To unlock the lock, the key is inserted into the plug 118 of the cylinder 22 through the restricted key hole 14. Once the notches of key match with the corresponding tumbler pins in the cylinder, the proper shear line between the plug 118 and shell 114 of the cylinder is achieved. This allows the key, cylinder plug 118 and extension 30 to rotate to key stops 20. Preferably the key is rotated about 90° to effect the unlocking. When the key is turned to unlock the lock, the plug 118 and the extension 30 also make a quarter turn. This causes the undercuts 126, 128 to become aligned with the lock bearings. When the extension and undercuts are in this position and a force is applied to retract the shackle out of the lock body, the lock bearings 26, 28 are cammed out of the notches 136, 138 of the shackle 24 and engage the undercuts of the extension. This allows clear passage of the short leg 134 from the lock body. Once unlocked as shown in Fig. 4, the shackle can be rotated 360° about the shackle's long leg, which is still retained in the lock body 10.

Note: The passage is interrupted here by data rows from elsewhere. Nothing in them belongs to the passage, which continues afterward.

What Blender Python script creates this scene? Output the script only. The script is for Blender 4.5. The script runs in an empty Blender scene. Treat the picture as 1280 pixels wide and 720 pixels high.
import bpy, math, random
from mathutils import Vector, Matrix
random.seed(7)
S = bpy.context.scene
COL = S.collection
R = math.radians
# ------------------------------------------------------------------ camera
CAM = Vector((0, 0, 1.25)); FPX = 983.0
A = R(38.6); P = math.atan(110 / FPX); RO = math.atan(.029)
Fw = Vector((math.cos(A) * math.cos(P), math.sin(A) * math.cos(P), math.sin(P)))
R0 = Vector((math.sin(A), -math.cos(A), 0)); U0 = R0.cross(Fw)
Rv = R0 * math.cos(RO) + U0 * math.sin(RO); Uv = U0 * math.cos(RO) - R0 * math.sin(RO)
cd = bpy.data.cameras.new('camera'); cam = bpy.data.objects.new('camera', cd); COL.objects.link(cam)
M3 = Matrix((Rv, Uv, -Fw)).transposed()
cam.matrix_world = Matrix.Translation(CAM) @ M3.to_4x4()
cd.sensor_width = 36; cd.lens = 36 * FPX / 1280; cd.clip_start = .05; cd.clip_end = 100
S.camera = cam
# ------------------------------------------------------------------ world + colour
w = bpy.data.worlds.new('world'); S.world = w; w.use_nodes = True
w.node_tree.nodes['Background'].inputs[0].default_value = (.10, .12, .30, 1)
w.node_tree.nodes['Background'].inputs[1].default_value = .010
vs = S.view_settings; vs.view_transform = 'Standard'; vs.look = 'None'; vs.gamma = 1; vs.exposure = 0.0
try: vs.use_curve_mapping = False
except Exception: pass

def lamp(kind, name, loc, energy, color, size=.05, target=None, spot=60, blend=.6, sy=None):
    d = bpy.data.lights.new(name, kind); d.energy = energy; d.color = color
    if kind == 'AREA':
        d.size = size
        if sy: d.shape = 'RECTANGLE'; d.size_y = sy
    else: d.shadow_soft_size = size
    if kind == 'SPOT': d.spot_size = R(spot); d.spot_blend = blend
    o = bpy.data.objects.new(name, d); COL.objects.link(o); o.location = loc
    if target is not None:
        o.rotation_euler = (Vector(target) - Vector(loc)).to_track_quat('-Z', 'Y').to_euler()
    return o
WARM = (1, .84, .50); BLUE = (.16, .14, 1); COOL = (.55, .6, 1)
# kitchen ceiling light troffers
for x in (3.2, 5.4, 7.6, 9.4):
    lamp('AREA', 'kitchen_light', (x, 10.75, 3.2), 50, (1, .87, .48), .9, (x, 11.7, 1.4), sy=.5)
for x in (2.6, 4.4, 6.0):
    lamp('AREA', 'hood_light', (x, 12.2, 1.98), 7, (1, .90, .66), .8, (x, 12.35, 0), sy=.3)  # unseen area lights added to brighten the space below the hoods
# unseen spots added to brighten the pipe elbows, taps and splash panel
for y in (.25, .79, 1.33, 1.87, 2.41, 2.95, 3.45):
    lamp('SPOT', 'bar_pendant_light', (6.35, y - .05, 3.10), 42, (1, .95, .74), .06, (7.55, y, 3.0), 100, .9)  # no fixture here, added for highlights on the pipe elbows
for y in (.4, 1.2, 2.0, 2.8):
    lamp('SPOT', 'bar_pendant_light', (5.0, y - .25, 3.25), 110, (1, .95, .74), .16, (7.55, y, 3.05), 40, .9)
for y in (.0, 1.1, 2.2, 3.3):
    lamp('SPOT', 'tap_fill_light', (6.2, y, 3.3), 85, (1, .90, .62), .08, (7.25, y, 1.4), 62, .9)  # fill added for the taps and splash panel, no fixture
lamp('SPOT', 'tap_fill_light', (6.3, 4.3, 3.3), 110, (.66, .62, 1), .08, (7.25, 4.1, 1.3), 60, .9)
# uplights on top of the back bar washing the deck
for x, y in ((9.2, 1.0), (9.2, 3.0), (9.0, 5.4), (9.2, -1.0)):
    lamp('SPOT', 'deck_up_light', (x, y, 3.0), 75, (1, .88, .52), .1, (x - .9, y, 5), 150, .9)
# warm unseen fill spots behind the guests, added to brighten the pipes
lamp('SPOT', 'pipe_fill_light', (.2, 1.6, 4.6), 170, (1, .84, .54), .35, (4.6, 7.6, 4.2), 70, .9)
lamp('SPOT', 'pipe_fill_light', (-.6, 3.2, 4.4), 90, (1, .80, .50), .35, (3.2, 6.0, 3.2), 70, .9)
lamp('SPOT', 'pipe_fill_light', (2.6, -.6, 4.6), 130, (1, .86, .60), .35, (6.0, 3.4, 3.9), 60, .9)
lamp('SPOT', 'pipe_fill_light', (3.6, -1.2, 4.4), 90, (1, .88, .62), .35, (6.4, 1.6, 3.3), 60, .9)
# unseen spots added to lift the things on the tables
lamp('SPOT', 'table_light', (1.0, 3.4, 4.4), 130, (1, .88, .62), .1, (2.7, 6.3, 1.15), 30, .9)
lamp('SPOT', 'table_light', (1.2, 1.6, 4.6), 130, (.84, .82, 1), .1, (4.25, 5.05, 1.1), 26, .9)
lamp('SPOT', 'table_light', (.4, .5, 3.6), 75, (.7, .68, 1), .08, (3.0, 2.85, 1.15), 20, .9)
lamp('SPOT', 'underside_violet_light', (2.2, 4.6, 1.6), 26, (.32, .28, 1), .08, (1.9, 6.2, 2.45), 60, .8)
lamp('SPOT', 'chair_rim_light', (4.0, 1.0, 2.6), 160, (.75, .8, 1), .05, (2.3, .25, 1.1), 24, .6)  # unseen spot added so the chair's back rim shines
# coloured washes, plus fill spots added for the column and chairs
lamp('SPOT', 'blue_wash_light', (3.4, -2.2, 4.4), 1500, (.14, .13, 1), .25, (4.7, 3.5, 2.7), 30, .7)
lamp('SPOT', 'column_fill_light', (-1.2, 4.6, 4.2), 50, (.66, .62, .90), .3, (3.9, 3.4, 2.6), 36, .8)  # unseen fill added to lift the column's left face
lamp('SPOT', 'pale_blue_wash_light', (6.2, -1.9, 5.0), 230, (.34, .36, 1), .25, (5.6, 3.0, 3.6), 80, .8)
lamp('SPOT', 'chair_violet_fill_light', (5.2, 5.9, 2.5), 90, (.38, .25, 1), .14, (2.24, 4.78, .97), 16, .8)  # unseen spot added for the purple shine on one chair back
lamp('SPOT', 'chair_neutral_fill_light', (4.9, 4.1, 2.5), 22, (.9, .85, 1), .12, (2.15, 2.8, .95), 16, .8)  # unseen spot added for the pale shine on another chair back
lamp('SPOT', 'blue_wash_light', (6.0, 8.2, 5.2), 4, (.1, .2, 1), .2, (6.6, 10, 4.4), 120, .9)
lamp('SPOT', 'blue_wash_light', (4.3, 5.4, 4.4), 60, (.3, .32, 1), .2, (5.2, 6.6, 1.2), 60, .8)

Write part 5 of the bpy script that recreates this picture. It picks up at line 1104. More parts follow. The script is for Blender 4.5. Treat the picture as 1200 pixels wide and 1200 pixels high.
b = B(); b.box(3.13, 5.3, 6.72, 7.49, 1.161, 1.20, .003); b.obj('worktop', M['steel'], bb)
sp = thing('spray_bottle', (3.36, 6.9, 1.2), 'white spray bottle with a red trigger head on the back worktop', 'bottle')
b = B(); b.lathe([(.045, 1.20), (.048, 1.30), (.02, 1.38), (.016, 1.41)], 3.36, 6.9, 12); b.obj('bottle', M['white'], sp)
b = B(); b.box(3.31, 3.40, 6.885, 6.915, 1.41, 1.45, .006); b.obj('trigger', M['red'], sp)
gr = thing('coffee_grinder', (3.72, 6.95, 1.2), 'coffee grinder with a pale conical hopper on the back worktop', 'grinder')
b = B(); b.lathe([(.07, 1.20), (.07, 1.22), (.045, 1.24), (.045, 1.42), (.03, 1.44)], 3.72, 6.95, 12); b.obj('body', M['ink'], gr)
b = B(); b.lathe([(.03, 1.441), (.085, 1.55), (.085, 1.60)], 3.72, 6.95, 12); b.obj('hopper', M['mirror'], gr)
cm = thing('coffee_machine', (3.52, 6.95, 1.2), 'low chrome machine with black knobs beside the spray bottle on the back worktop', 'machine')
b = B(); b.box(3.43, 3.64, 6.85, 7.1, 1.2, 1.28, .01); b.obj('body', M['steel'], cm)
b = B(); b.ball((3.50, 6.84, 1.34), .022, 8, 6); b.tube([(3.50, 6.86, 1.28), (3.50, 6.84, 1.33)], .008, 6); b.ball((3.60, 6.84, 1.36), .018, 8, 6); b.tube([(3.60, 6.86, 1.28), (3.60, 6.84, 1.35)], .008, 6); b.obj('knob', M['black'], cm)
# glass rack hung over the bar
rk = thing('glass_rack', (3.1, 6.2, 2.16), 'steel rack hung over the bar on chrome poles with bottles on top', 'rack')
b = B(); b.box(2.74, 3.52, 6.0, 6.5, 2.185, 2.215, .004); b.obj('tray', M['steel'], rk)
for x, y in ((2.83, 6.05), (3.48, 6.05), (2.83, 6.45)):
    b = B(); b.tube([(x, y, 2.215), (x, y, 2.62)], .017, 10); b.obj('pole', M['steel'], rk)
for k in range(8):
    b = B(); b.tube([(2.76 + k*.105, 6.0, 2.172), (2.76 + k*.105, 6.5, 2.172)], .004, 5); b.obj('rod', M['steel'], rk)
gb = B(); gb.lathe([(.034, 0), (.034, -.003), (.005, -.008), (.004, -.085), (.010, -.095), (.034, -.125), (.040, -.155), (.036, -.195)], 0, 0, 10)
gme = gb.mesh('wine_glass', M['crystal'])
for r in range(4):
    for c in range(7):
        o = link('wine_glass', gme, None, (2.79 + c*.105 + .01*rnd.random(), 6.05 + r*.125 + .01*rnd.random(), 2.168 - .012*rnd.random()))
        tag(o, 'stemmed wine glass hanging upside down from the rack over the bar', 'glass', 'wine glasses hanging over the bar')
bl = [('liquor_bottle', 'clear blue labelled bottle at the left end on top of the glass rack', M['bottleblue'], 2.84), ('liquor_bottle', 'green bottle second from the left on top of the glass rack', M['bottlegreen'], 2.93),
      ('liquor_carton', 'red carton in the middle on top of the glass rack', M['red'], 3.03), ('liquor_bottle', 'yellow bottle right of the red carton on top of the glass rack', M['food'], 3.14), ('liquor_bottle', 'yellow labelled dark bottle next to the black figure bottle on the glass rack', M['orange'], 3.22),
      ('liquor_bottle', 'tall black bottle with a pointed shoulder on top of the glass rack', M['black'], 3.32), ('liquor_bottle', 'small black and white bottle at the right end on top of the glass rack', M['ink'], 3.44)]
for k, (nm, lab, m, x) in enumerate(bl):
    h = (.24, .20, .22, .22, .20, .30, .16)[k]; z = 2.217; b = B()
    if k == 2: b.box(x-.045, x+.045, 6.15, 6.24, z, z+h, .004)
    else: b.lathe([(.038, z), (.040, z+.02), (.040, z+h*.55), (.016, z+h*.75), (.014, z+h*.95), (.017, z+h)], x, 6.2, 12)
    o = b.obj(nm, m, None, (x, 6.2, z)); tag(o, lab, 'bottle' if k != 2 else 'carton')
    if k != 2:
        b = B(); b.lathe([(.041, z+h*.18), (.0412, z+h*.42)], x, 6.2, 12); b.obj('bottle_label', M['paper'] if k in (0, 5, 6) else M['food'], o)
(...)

With the shackle 24 retracted, the lock bearing 26 abuts either the recessed area 142 or the neck 140 of the long leg. As these two features are not as deep as the notch 136, the lock bearing 26 at least partially enters the undercut 128. If one were now to turn the key, the lock bearing 26 would become wedged between an inner wall of the undercut 128 and
the flat surface 142 of the long leg 132 of the shackle. This prevents the key from being turned.

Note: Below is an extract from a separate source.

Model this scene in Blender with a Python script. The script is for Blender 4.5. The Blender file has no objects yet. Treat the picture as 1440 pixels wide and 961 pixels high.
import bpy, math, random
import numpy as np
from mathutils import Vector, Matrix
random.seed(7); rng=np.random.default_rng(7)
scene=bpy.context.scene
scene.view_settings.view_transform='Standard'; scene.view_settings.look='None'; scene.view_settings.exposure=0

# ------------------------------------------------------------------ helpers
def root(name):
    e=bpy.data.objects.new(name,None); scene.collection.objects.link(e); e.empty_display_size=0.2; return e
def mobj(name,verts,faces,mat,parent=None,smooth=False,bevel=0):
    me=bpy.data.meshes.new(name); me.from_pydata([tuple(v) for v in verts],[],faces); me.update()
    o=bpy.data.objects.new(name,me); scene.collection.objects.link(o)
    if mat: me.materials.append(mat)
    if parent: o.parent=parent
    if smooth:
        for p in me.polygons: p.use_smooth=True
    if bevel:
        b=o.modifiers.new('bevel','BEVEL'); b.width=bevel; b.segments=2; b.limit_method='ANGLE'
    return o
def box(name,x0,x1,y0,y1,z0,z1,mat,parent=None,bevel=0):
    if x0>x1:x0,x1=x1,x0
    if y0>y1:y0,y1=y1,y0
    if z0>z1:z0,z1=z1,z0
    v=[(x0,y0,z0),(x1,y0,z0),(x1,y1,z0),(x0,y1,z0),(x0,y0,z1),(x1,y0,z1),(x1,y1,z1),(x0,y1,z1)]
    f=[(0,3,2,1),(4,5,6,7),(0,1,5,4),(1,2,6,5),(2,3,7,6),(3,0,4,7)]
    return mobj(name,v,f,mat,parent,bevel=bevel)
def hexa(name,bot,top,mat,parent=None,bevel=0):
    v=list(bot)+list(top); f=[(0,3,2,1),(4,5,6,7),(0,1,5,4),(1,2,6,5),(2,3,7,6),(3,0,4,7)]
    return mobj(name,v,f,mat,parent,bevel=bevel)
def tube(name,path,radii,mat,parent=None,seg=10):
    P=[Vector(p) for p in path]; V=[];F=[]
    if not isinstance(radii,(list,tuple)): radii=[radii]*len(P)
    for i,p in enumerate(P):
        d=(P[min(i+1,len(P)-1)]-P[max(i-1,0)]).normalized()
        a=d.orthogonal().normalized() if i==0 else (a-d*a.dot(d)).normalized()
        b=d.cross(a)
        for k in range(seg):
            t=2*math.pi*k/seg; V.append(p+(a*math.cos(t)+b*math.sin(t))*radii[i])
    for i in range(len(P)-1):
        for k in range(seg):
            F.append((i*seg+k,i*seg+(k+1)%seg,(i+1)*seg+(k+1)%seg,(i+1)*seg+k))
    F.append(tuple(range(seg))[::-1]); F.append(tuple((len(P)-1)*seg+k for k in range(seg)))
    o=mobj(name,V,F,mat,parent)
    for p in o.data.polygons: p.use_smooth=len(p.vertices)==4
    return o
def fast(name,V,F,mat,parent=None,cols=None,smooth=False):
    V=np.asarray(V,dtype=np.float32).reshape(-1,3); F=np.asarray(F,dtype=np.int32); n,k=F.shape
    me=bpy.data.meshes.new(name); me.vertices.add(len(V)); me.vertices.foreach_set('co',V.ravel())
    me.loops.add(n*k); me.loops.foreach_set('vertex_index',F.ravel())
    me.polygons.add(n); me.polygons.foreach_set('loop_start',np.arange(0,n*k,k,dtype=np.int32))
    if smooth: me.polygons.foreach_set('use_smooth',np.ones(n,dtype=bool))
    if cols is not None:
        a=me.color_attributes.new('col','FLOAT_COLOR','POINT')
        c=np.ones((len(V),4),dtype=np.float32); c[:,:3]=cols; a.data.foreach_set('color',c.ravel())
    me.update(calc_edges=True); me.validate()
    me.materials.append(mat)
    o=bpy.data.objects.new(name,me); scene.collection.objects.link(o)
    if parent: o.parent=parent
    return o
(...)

To lock the lock, the short leg 134 of the shackle 24 must be inserted into the lock body. This allows the lock bearing 26 to enter the long leg's notch so that it no longer occupies the undercut 128. Under these conditions, the extension 30, and thus, the key, may be turned without, interference from the lock bearing 26.
While it is preferable to have notches on both shackle legs, the notch 138 on the short leg 134 is not absolutely critical to practice the invention. One may eliminate the notch 138 on the short leg, its corresponding lock bearing 28 and corresponding undercut 126 on the extension 30. Then, only the long leg 132 will have a notch 136 and there will be a single lock bearing 26 and a single undercut 128 formed in the extension. And, as stated above, the extension could be integrally formed with the cylinder plug, reducing the number of moving components.

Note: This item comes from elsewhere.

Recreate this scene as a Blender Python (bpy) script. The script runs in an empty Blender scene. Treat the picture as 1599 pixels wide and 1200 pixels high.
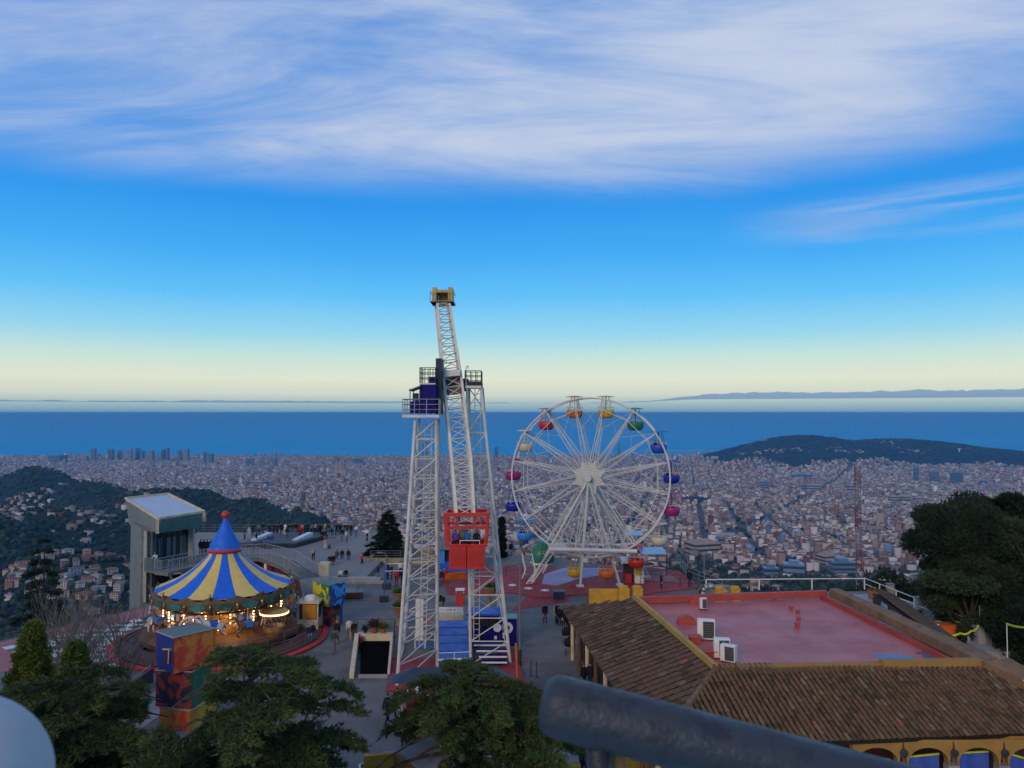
import bpy, bmesh, math, random
import numpy as np
from mathutils import Vector, Matrix
R = math.radians
rnd = random.Random(7)
rng = np.random.default_rng(11)
scene = bpy.context.scene
COL = scene.collection
# ------------------------------------------------------------------ camera
F, CX, CY, EYE, HC = 1208.0, 799.5, 600.0, 645.0, 17.0
PITCH = math.atan((EYE - CY) / F)
cam_d = bpy.data.cameras.new('camera'); cam = bpy.data.objects.new('camera', cam_d); COL.objects.link(cam)
cam.location = (0, 0, HC); cam.rotation_euler = (math.pi / 2 + PITCH, 0, 0)
cam_d.sensor_width = 36; cam_d.lens = 36 * F / 1599; cam_d.clip_start = 0.05; cam_d.clip_end = 400000
cam_d.dof.use_dof = True; cam_d.dof.focus_distance = 60; cam_d.dof.aperture_fstop = 9
scene.camera = cam
# ------------------------------------------------------------------ world / sky
def lin(r, g, b):
    f = lambda v: (v / 12.92 if v <= .04045 else ((v + .055) / 1.055) ** 2.4)
    return (f(r / 255), f(g / 255), f(b / 255))
class NT:
    def __init__(s, tree): s.t = tree; s.n = tree.nodes; s.l = tree.links
    def new(s, typ, **kw):
        n = s.n.new(typ)
        for k, v in kw.items(): setattr(n, k, v)
        return n
    def put(s, sock, v):
        if isinstance(v, bpy.types.NodeSocket): s.l.new(v, sock)
        else:
            if sock.type == 'RGBA' and hasattr(v, '__len__') and len(v) == 3: v = (*v, 1)
            sock.default_value = v
    def m(s, op, a, b=0.0, c=0.0, clamp=False):
        n = s.new('ShaderNodeMath', operation=op); n.use_clamp = clamp
        s.put(n.inputs[0], a); s.put(n.inputs[1], b)
        if op in ('MULTIPLY_ADD', 'SMOOTH_MIN'): s.put(n.inputs[2], c)
        return n.outputs[0]
    def step(s, x, a, b, o0=0.0, o1=1.0):
        n = s.new('ShaderNodeMapRange', interpolation_type='SMOOTHSTEP')
        for i, v in enumerate((x, a, b, o0, o1)): s.put(n.inputs[i], v)
        return n.outputs[0]
    def mix(s, f, a, b, typ='MIX'):
        n = s.new('ShaderNodeMix', data_type='RGBA', blend_type=typ)
        s.put(n.inputs[0], f); s.put(n.inputs[6], a); s.put(n.inputs[7], b)
        return n.outputs[2]
    def ramp(s, x, stops, interp='LINEAR'):
        n = s.new('ShaderNodeValToRGB'); n.color_ramp.interpolation = interp
        e = n.color_ramp.elements
        while len(e) < len(stops): e.new(.5)
        for el, (p, c) in zip(e, stops): el.position = p; el.color = (*c, 1)
        s.put(n.inputs[0], x); return n.outputs[0]
    def noise(s, vec, scale=5, detail=4, rough=.55, dist=0.0, dims='3D'):
        n = s.new('ShaderNodeTexNoise', noise_dimensions=dims)
        if vec is not None: s.l.new(vec, n.inputs['Vector'])
        n.inputs['Scale'].default_value = scale; n.inputs['Detail'].default_value = detail
        n.inputs['Roughness'].default_value = rough; n.inputs['Distortion'].default_value = dist
        return n.outputs['Fac']
    def comb(s, x, y, z=0.0):
        n = s.new('ShaderNodeCombineXYZ')
        s.put(n.inputs[0], x); s.put(n.inputs[1], y); s.put(n.inputs[2], z); return n.outputs[0]
world = bpy.data.worlds.new('World'); scene.world = world; world.use_nodes = True
W = NT(world.node_tree); W.n.clear()
tc = W.new('ShaderNodeTexCoord')
sp = W.new('ShaderNodeSeparateXYZ'); W.l.new(tc.outputs['Generated'], sp.inputs[0])
dx, dy, dz = sp.outputs
SUN_EL, SUN_AZ = 24.0, 205.0                      # low sun behind the camera
nish = W.new('ShaderNodeTexSky', sky_type='NISHITA'); nish.sun_disc = False
nish.sun_elevation = R(SUN_EL); nish.sun_rotation = R(SUN_AZ); nish.altitude = 500
K = 10.0                                         # background strength is 0.1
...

Assembly of a lock is fairly straightforward. A first section 36 is laid on a flat surface, the section's inner surface facing 38 up. The shackle 24, lock cylinder 22 and extension 30 are then placed on those interior features shaped to accommodate them, the shackle being in the inserted position. With the shackle inserted, the cylinder 22 can only be placed in one way, the pin housing 116 being situated under the short leg 134 of the shackle 24, as shown in Fig. 3. Next, the lock bearings 26, 28 are placed between the extension 30 and the shackle notches 136, 138. Then, a second section 34 is laid over the moving parts and aligned with the first section 36. The two sections are then ultrasonically welded, forming the lock 200. This assembly process contrasts with prior art techniques in which one takes a lock body already having a shackle and lock cylinder in place, drilling holes into the body, placing lock bearings or the like in predetermined locations, and then sealing the drilled holes.
While there has been described what is at present considered to be a preferred embodiment of this invention, it will be clear to those skilled in art that various changes and modifications may be made without departing from the invention which is intended to cover all such changes and modifications as fall within the true spirit and scope of the claims set forth hereunder.